On a Unix-like system, you can compile the above code like this:

$ cc spinlock.c -lpthread

In the above code, the second thread immediately goes to sleep for 60 seconds. Meanwhile, the first thread checks repeatedly if the second thread has changed the value of i.

You can use the top or uptime utility found on Unix-like operating systems to see how this program utilizes the CPU. Run the program like this:

$ uptime; ./a.out ; uptime
13:25:47 up 53 days, 23:50,  4 users,  load average: 0.00, 0.00, 0.00
t2 has changed the value of i to 99.
i's value has changed to 99.
All pthreads finished.
13:26:47 up 53 days, 23:51,  4 users,  load average: 0.75, 0.21, 0.07

Of course, every system will return slightly different numbers, but the important thing to notice is that before we ran the program, the system load average for the previous 60 seconds was 0.00. After the program ran, the system load average bumped up to 0.75 for the last minute.

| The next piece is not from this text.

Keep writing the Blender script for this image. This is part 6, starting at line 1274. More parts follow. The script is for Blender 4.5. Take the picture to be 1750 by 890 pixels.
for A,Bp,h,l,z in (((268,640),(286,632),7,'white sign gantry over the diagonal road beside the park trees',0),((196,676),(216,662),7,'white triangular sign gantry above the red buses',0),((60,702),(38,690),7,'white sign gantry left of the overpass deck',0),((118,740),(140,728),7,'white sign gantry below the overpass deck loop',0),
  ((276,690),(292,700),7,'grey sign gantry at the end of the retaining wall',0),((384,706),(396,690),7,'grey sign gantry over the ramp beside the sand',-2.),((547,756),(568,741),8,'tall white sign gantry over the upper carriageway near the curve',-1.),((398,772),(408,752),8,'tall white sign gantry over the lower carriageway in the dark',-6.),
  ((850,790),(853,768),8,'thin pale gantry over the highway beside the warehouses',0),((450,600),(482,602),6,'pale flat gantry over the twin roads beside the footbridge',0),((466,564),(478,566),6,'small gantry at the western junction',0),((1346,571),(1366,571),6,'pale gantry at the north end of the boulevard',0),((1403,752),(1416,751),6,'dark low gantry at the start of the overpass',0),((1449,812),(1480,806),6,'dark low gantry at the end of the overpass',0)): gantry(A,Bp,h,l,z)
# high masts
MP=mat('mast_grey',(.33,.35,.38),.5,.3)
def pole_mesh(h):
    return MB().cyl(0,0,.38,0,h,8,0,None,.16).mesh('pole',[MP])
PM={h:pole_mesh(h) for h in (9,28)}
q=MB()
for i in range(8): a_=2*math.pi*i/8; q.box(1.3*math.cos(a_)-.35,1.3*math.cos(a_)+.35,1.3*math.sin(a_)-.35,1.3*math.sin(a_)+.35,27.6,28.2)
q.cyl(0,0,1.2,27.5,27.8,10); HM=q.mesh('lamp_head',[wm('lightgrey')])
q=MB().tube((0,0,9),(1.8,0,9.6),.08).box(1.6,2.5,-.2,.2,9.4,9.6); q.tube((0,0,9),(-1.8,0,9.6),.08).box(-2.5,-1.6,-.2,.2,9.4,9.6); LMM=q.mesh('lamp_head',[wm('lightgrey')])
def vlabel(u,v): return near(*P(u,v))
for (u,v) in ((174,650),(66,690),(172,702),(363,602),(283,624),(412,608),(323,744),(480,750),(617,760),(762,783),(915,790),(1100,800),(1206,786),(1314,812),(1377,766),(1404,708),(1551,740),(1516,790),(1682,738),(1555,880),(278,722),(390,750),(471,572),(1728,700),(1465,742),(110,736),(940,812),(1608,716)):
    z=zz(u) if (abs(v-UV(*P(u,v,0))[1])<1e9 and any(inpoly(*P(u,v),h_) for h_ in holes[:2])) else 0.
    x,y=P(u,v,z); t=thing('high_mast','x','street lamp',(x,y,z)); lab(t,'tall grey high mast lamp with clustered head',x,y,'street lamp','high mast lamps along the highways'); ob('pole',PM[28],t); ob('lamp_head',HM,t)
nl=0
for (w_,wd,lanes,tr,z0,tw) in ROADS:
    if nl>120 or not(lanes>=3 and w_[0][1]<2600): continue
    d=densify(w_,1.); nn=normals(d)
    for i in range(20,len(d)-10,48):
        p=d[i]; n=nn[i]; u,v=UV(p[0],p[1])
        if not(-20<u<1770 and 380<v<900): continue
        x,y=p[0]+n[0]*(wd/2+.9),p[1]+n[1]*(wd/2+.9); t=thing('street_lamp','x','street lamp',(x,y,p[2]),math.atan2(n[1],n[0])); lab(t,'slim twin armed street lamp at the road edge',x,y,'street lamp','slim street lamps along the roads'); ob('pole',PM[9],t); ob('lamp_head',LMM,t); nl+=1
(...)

Most operating systems and threading libraries provide a wide set of system calls which will block the process on an event, such as lock acquisitions, timers, I/O availability, or signals. This is often the simplest, most efficient, fair, and race-free way. A single call checks, informs the scheduler of the event it is waiting for, inserts a memory barrier where applicable, and may perform a requested I/O operation before returning. Other processes can use the CPU while the caller is blocked. The scheduler is given the information needed to implement priority inheritance or other mechanisms to avoid starvation.

Busy waiting itself can be made much less wasteful by using a "delay" function found on most operating systems. This puts a thread to sleep for a specified time, during which the thread will waste no CPU time. If the loop is checking something simple then it will spend most of its time asleep and will not waste a large proportion of the available CPU time. It will still consume some CPU time though.

In low-level hardware driver programming, sometimes busy waits are actually desirable. It is not practical to implement hardware interrupt-based signalling for every hardware device, particularly for devices that are seldom accessed. Sometimes it is necessary to write some sort of control data to a hardware device and then read back some sort of status data, which is not valid until several, perhaps even tens of clock cycles later. The programmer could call an operating system delay function, but more time would be spent simply performing the function call (let alone switching to an interim thread) than is required by the hardware. In such cases, it is common to implement a busy wait that keeps reading the status data until it is valid. Calling a delay function in this case would actually waste CPU time due to the comparatively large overhead involved in the function call and thread switching.